Back to next Saturday then it is notable that while the kids are given complementary tickets by the Queensland Football Association, each of the proud and willing parents are left responsible for their own ticketing arrangements. Clever. And that the junior season ends the day the senior season starts is another shrewd marketing ploy from architects of the A-League, Football Federation Australia (FFA). By playing a summer schedule instead of a winter schedule, they don't compete for fans with the other entrenched 'football' codes, League, Union and Aussie Rules. Moreover, the governing body recognises that its most likely and fervent support will come from those committed to keeping the junior game alive. And they can't attend a senior match when they are ferrying kids about. Indeed the FFA has been uncharacteristically imaginative for a nation that can boast only the Hills Hoist among its significant inventions.

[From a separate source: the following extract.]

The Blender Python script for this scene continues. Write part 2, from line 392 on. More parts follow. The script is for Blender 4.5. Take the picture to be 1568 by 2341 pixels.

In fact, the Australian population seems content to bask in an undeserved reputation of egalitarianism yet at its core it is inately covertly conservative, changing government only five times since the end of World War II. Especially poignant, no-one will admit to voting for the incumbent PrimeMinister, John Howard, a liberal, yet he's held on to power now for more than ten years. The opposition Labour party have by iteration founded their leadership challenge for the upcoming plebiscite around a clone, Kevin Rudd, aka Howard-lite, whose policies are so closely aligned to Howard's that they are indistinguishable.

As Jeremy Clarkson would be keen to remind us all, anyone with any flair, skill or imagination departs: Harry Kewell, Clive James and Germaine Greer spring immediately to mind. Steve Ovett who lives up the road in Maroochydore is the only 'famous' person to have ever gone the other way although running around a cinder track is hardly a test of creativity.

Thus it is that I prepare to immerse myself up to the hilt in a season of A-League football with some caution. Half the joy of watching English football is the tabloid soap opera that accompanies it and the fans' reactions from the terraces. When England's finest wags are asking pasty-faced pastry-eater Mark Viduka 'who ate all the pies?', the nearest equivalent we can expect here is 'C'mon the Pies', which Collingwood supporters have been yelling at their own beloved Magpies since Federation. And as for scandal the best I can hope for is a finger up the bottom from John Hopoate while Wayne Carey gives my wife a good seeing-to. Unsophisticated, see?


Thanks to technology 1 at least, I can listen to 'Niall Quinn's Disco Pants'...

Niall Quinn's disco pants are the best

They go up from his a--e to his chest

They are better than Adam and the Ants

Niall Quinn's disco pants.

... because as sure as bears defecate amid dense vegetation, I won't be hearing anything like it at Suncorp when Saturday comes.